The French PACTE law has created a new legal framework for digital assets (actifs numériques) and digital assets services providers (DASPs) (article 86 of the law). These provisions have been then specified notably by decree and by the AMF General Regulation. Article 721-4 of such regulation refers to the security of information systems, or cybersecurity, which is an important part of the DASP Application process. The requirements provided in such article aim to ensure that DASPs rely on a resilient and secure information system capable of facing threats (e.g., the content of portfolios holding digital assets, personal data leakage risks, inability to investigate in the event of a fraudulent incident or activity, etc.).

AMF Instruction No. DOC-2019-24 details such requirements and notably includes the obligation for the DASP to trace and keep records of any activity generated by the service offered for a period of 5 years and ensure inter alia their availability, confidentiality and integrity and the requirement that the relevant system comply with the National security agency for security of information systems’ (ANSSI)’s best practices. With regard to outsourcing, and vis-à-vis the authorities, the DASP remains fully responsible for the cybersecurity of the service for which it holds a license.

The AMF further requires from DASPs – except from advisers on digital assets – :

  • the implementation and monitoring of an ongoing cybersecurity programme aimed at controlling the level of security of the information systems involved in providing the service(s);
  • the implementation of operational measures to ensure a minimum level of security for the websites and/or mobile applications through which services are offered. These measures relate notably to the security of components and related applications, authentication requirements, encryption requirements (communication flows must be systematically encrypted using robust encryption protocols and algorithms and the applicant must guarantee the user’s data confidentiality and integrity);
  • the obligation to advise users on the use of electronic wallets with a level of security in accordance with the state of the art (e.g. protection by password or encryption key and/or encryption of secrets);
  • in the case of the use of a distributed ledger technology (i.e., a blockchain), the AMF may require it to be subject to security certification in a recognised scheme;
  • security audit requirements; or
  • the obligation to notify the AMF without delay following the occurrence of a significant security incident.

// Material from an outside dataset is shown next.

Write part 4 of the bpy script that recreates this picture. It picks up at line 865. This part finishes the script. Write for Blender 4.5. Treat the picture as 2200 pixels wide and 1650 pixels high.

Specific requirements also apply depending on the service provided.

With regard to the custody service for instance, procedures for generating, storing, backing up, responding in the event of key compromise or secrecy having served to generate the keys, returning and destroying electronic portfolios must be formalised, verified and regularly monitored. Off-line storage of portfolios should be preferred in order to limit the risk of security intrusion.

Further, as regards the service of portfolio management on digital assets, the DASP must, for each user of its service, create an e-portfolio whose private key is generated by the proxy and is not transmitted or known by the user and is operated by the proxy with an e-portfolio solution that complies with the relevant requirements. Upon termination of the management contract, the proxy holder must not communicate to the user the private key of the e-wallet used during the contract, but must return the assets to the user via a specific form of transfer.